Would it be possible if the new version used inverted media queries to produce accurate conversions.

Input:

@media (width < 100px)

postcss-preset-env output:

@media (max-width: 99px)

This is of course not accurate because it does not cover widths between 99px and 100px.

However, there is a way to convert (width < 100px) to a syntax that is accurate and works in older browsers:

@​media not all and (min-width: 100px)

Source: https://ryanmulligan.dev/blog/invert-media-queries/

Have such inverted media queries been considered?

romainmenke commented 1 year ago

@yisibl this might be interesting for this update (if the swc integration is more trouble than it's worth). For @custom-media we also required a better way to analyse and mutate @media.

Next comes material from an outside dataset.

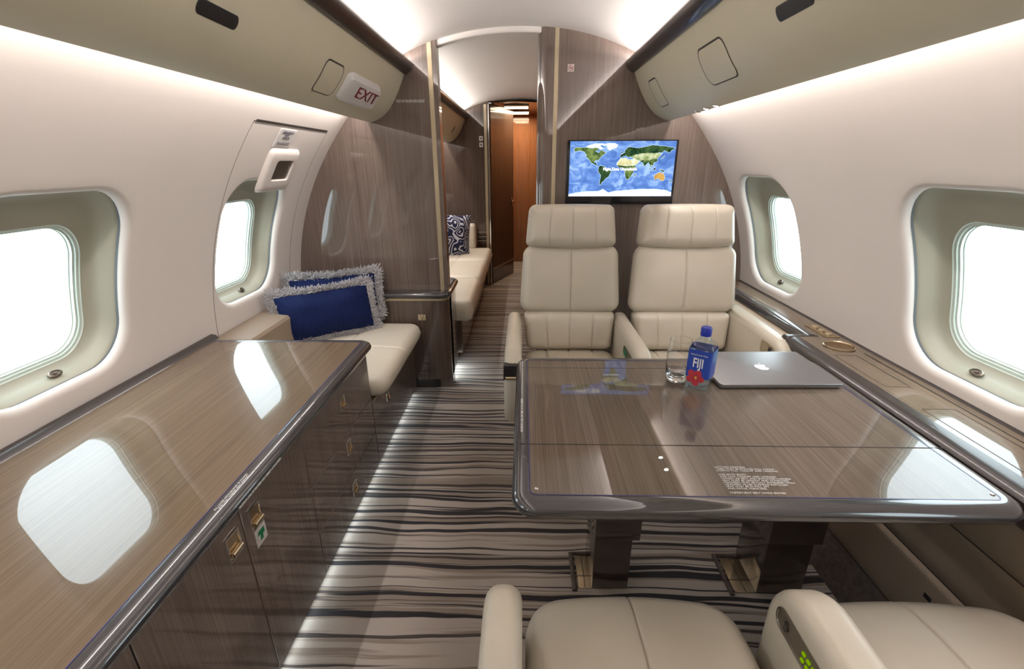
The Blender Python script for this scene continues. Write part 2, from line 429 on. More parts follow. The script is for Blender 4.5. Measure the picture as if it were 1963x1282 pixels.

In the end we found that a tokenizer is sufficient for now : https://github.com/csstools/postcss-plugins/pull/627

The tokenizer hasn't been published yet and we hope to still create a parser for @media params specifically in the future.

romainmenke commented 1 year ago

@yisibl The tokenizer and media query parser are now finished and I am converting this plugin as a way to validate those packages.

Most things just work because nothing is regexp-based.

I am unsure if you are still actively working on V6? If you want I can refactor this plugin fully to use our parser.


Edit :

This is pretty much done.

Only thing not done is improving support for the <ratio> value type. I am also not changing anything to how numbers are increased/decreased because that is separate imho.